A Festa Literária das Periferias (Flupp) que, em sua quinta edição, comemora os 50 anos da Cidade de Deus, comunidade situada na zona oeste do Rio de Janeiro, reúne mais de 100 autores de 20 países que discutirão, até o próximo dia 13, temas como racismo, machismo e homofobia. Além do aniversário da comunidade, a feira tem como homenageado o escritor Caio Fernando Abreu.
Por Alana Granda/Repórter da Agência Brasil
Ao contrário de outros eventos literários, como a Bienal do Livro e a Festa Literária Internacional de Paraty (Flip), que oferecem sempre uma grande atração e são focados mais em autores, o escritor Julio Ludemir, um dos idealizadores da Flupp, disse à Agência Brasil que a festa das periferias se destaca por inventar, a cada edição, uma “bossa” diferente.
Em 2012, quando surgiu, a Flupp criou a possibilidade de associar a produção de livros ao festival, revelando autores das periferias. A partir de 2014, foi criado o ‘poetry slam’, que são competições de poesia falada. No ano passado, foi promovida uma gincana literária, envolvendo alunos de escolas do ensino fundamental.
Este ano, Ludemir disse que a Flupp está “radicalizando” no trabalho de criação da memória da favela. “A gente entendeu que a favela tem um grande desejo de registrar a sua memória”. Isso tem sido feito por meio de relatos de moradores mais antigos, chamados moradores-fundadores. A partir desses depoimentos têm sido criadas histórias em quadrinhos contando a história de cada um deles. Os autores das histórias em quadrinhos concorrerão ao Prêmio Flupp HQ. Além de ter a obra publicada, o vencedor, que será escolhido entre candidatos brasileiros e estrangeiros, ganhará passagens para conhecer o Festival de Desenhos Animados de Angoulême, na França, em 2017.
Além de exposição sobre o cinquentenário da Cidade de Deus, a edição 2016 da Flupp apresenta outra novidade, que é o uso da tecnologia de óculos de realidade virtual para contar a história de jovens negros mortos nas favelas do Rio de Janeiro. Na opinião de Julio Ludemir, a realidade virtual, assim como o celular e o computador, que foram novidades no mundo em determinados momentos, acabará sendo incorporada pela sociedade no futuro. “Já tem gente produzindo narrativas a partir disso e nós estamos utilizando essa poderosa tecnologia para contar uma situação dramática da periferia do Rio de Janeiro, que é a desses jovens sendo mortos quase em uma escala industrial. O Brasil é o país que mais mata jovens no mundo”.
Caio Fernando Abreu
O autor homenageado este ano pela Flupp é Caio Fernando Abreu, escritor gaúcho, portador do vírus HIV, que morreu há 20 anos. “Ele foi escolhido pela qualidade do seu trabalho, mas por ser um ícone de uma literatura homossexual brasileira”, salientou Ludemir. Para ele, a obra de Caio Fernando Abreu aponta para uma “periferia existencial” que dialoga com a “periferia territorial”. “E de alguma forma nos leva ao fato de que não existe periferia territorial, sem periferia existencial. A gente está tentando repaginar o que é o Caio Fernando Abreu”. Julio Ludemir não tem dúvida que se o escritor gaúcho estivesse vivo, continuaria sendo um “cara muito antenado”, incorporando situações diárias da realidade jovem à sua literatura.

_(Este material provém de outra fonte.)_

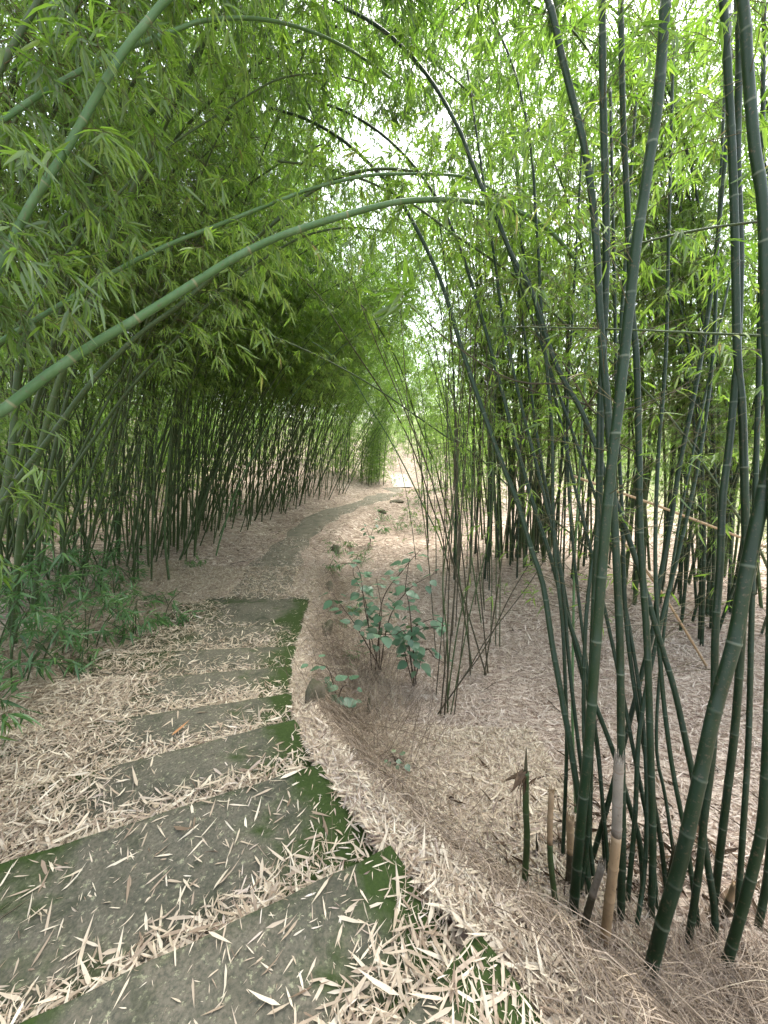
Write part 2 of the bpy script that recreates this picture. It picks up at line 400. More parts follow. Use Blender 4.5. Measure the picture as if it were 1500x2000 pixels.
def foliage(g, P, rng, s0=.3, s1=1., gap=.3, nb=4, BL=.9, nc=6, nl=6, leaf=.13, width=.13, droop=.35, lod=0, mat=0, tmat=1, az=None, tint=(0, 1), bare=0., twigs=True, flat=.35, up=0.45):
    S = along(P); L = S[-1]
    s = np.arange(L * s0, L * s1, gap)
    if len(s) == 0: return
    s = s + rng.uniform(-.1, .1, len(s)) * gap
    f = np.clip((s / L - s0) / max(1e-3, 1 - s0), 0, 1)
    p0 = sample(P, S, s); T = unit(sample(P, S, s + .05) - sample(P, S, s - .05) + 1e-9)
    p0 = np.repeat(p0, nb, 0); T = np.repeat(T, nb, 0); f = np.repeat(f, nb); N = len(p0)
    a = rng.uniform(0, 2 * PI, N) if az is None else rng.normal(az[0], az[1], N)
    hd = np.stack([np.cos(a), np.sin(a), np.zeros(N)], -1)
    hd = unit(hd - T * (hd * T).sum(-1, keepdims=True) * .8)
    el = rng.uniform(.15, 1.0, N)[:, None]
    d = unit(hd * np.cos(el) + T * np.sin(el) * .7 + np.array([0, 0, up * .4]) * np.sin(el))
    ln = BL * rng.uniform(.45, 1.15, N) * (1.05 - .55 * f)
    dr = droop * rng.uniform(.5, 1.5, N)
    bp = lambda idx, t: p0[idx] + d[idx] * (ln[idx] * t)[:, None] - np.array([0, 0, 1.]) * (dr[idx] * ln[idx] * t * t)[:, None]
    if twigs:
        K = 4; tt = np.linspace(0, 1, K); ids = np.arange(N)
        TP = np.stack([bp(ids, np.full(N, t)) for t in tt], 1)
        rad = np.linspace(.0032, .001, K)[None] * np.ones((N, 1)) * np.clip(BL, .5, 1.4)
        thin_tubes(g, TP, rad, tmat)
    keep = rng.uniform(0, 1, N) >= bare
    ids = np.repeat(np.arange(N)[keep], nc)
    if len(ids) == 0: return
    t = rng.uniform(.22, 1.02, len(ids)) ** .8
    c0 = bp(ids, t)
    tg = unit(d[ids] - np.array([0, 0, 1.]) * (2 * dr[ids] * t)[:, None])
    cd = unit(tg * .6 + rng.normal(0, .55, tg.shape) * np.array([1, 1, .6]) + np.array([0, 0, -.25]))
    sub = rng.uniform(.05, .22, len(ids))[:, None] * BL
    c1 = c0 + cd * sub
    if twigs and lod == 0:
        thin_tubes(g, np.stack([c0, c1], 1), np.full((len(ids), 2), .0011), tmat)
    li = np.repeat(np.arange(len(ids)), nl); n = len(li)
    q = rng.uniform(.1, 1.05, n)[:, None]
    pos = c0[li] + (c1 - c0)[li] * q
    ld = unit(cd[li] * .8 + rng.normal(0, .5, (n, 3)) * np.array([1, 1, .55]) + np.array([0, 0, -flat]))
    LL = leaf * rng.uniform(.55, 1.25, n)
    tn = np.clip(tint[0] + (tint[1] - tint[0]) * (.55 * rng.uniform(0, 1, n) + .45 * np.repeat(rng.uniform(0, 1, len(ids)), nl)), 0, 1)
    blades(g, pos, ld, LL, LL * width, rng, mat, tn, bend=.25, fold=.16, lod=lod)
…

O idealizador da mostra defendeu que, ao contrário do que pensa a maioria da população, na favela não tem somente “gente analfabeta e burra que gosta de ‘funk’”, mas jovens empreendedores que entraram nas universidades e estão modificando o cotidiano desses locais.
A Flupp 2016 está dando destaque também às questões da população transexual, debate também presente entre os jovens das periferias. A Flupp acontece na Praça Padre Júlio Groten, na Cidade de Deus, em Jacarepaguá, na cidade do Rio de Janeiro (RJ).